Manca un accordo sulla candidatura di Alemanno a segretario di An e sul metodo per farla accettare da Fini. “Rivendico la proposta d’istituire la figura del segretario ma, come ho detto dal primo momento, non può essere qualcosa che prescinde da Fini. Voglio un partito in cui unitariamente si riconosca la sua leadership”. Se il partito pretende un segretario ma non accetta una personalità indicata da Fini, dovrà scegliersela dal basso. “Ma non sarà un contraltare al presidente. Faccio un esempio: Domenico Fisichella è eletto presidente dell’assemblea nazionale su proposta di Fini. Ecco, il metodo può valere anche per la segreteria”. Come a dire: mettiamoci d’accordo prima, e Fini darà la sua indicazione dopo aver capito l’aria che tira. “Esatto. Detto questo, le tre correnti le ha volute e sancite Fini al congresso di Bologna nel 2002. Adesso è lui che ha le carte da distribuire per giocare, ma per evitare che si parli solo di carte, abbiamo necessità di risposte chiare sui contenuti politici”. E su questo Storace è d’accordo con l’amico Alemanno. “Pienamente sulla linea di Gianni, sulla necessità di ripartire dall’identità nazionale e cattolica di un partito che non vuole essere confessionale ma si riconosce in principi universali. Bisogna domandarsi se c’è un discrimine tra chi concepisce la famiglia in una maniera e chi la intende nel suo esatto contrario. E se chiedersi questo non significa essere semplicemente cattolici ma anche credere in un modello di società”.
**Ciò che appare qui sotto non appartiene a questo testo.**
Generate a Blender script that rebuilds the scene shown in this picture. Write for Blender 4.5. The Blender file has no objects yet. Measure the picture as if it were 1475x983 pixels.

Su queste basi, il documento di Alfredo Mantovano dovrebbe trovare un consenso culturale al di là dei confini della Destra sociale. Non sarebbe una mozione di sfiducia contro Fini, ma lui dovrà prenderne atto. “In politica il senso delle parole si misura dalla qualità di chi le sostiene. Lei ce lo vede Altero Matteoli alfiere dei valori di An? Io no. Però per carità, nella vita si può fare di tutto”. Se ogni carica venisse azzerata, raccontano che a Storace non dispiacerebbe prendere in mano l’organizzazione del partito. “Guardi, lei sta parlando con l’unico esponente di An che tutti, nessuno escluso, ritengono in grado di fare bene questo mestiere. Ma sta parlando pure con l’unico a cui tutti impediranno di fare questo mestiere”, ride il ministro. E se invece tutto restasse così com’è? “In questo caso invece del toto-An faremmo il Totò-An”. E’ verosimile che Fini provi a prendere tempo congelando ogni questione fino all’autunno? “Questo no. E che siamo, embrioni?”.